## START

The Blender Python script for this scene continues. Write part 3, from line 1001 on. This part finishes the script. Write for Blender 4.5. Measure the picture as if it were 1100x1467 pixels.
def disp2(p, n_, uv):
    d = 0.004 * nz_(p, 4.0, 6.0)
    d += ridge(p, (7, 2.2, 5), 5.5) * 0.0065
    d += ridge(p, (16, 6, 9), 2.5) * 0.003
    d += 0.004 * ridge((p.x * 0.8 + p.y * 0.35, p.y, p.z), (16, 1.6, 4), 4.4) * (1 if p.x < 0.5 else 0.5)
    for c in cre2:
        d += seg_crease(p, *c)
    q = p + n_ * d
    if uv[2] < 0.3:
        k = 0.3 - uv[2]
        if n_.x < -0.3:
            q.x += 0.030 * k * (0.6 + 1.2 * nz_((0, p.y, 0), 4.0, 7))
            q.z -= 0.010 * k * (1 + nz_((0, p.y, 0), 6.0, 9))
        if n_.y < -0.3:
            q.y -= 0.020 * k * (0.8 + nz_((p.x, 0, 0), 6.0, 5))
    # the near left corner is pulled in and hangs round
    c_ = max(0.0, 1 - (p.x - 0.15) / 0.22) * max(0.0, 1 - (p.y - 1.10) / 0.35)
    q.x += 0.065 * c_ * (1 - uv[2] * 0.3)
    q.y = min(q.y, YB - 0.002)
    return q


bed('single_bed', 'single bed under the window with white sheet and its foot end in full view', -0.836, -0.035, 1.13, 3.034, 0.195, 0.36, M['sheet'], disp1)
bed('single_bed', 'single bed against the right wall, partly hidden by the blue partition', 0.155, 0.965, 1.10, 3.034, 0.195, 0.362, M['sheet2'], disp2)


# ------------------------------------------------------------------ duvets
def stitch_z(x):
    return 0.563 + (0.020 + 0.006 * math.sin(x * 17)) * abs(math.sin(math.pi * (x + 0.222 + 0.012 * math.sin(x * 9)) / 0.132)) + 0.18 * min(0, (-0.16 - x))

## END

## Problem requirements
Every line above should be printed again exactly as it stands.

## Right answer
The Blender Python script for this scene continues. Write part 3, from line 1001 on. This part finishes the script. Write for Blender 4.5. Measure the picture as if it were 1100x1467 pixels.
def disp2(p, n_, uv):
    d = 0.004 * nz_(p, 4.0, 6.0)
    d += ridge(p, (7, 2.2, 5), 5.5) * 0.0065
    d += ridge(p, (16, 6, 9), 2.5) * 0.003
    d += 0.004 * ridge((p.x * 0.8 + p.y * 0.35, p.y, p.z), (16, 1.6, 4), 4.4) * (1 if p.x < 0.5 else 0.5)
    for c in cre2:
        d += seg_crease(p, *c)
    q = p + n_ * d
    if uv[2] < 0.3:
        k = 0.3 - uv[2]
        if n_.x < -0.3:
            q.x += 0.030 * k * (0.6 + 1.2 * nz_((0, p.y, 0), 4.0, 7))
            q.z -= 0.010 * k * (1 + nz_((0, p.y, 0), 6.0, 9))
        if n_.y < -0.3:
            q.y -= 0.020 * k * (0.8 + nz_((p.x, 0, 0), 6.0, 5))
    # the near left corner is pulled in and hangs round
    c_ = max(0.0, 1 - (p.x - 0.15) / 0.22) * max(0.0, 1 - (p.y - 1.10) / 0.35)
    q.x += 0.065 * c_ * (1 - uv[2] * 0.3)
    q.y = min(q.y, YB - 0.002)
    return q


bed('single_bed', 'single bed under the window with white sheet and its foot end in full view', -0.836, -0.035, 1.13, 3.034, 0.195, 0.36, M['sheet'], disp1)
bed('single_bed', 'single bed against the right wall, partly hidden by the blue partition', 0.155, 0.965, 1.10, 3.034, 0.195, 0.362, M['sheet2'], disp2)


# ------------------------------------------------------------------ duvets
def stitch_z(x):
    return 0.563 + (0.020 + 0.006 * math.sin(x * 17)) * abs(math.sin(math.pi * (x + 0.222 + 0.012 * math.sin(x * 9)) / 0.132)) + 0.18 * min(0, (-0.16 - x))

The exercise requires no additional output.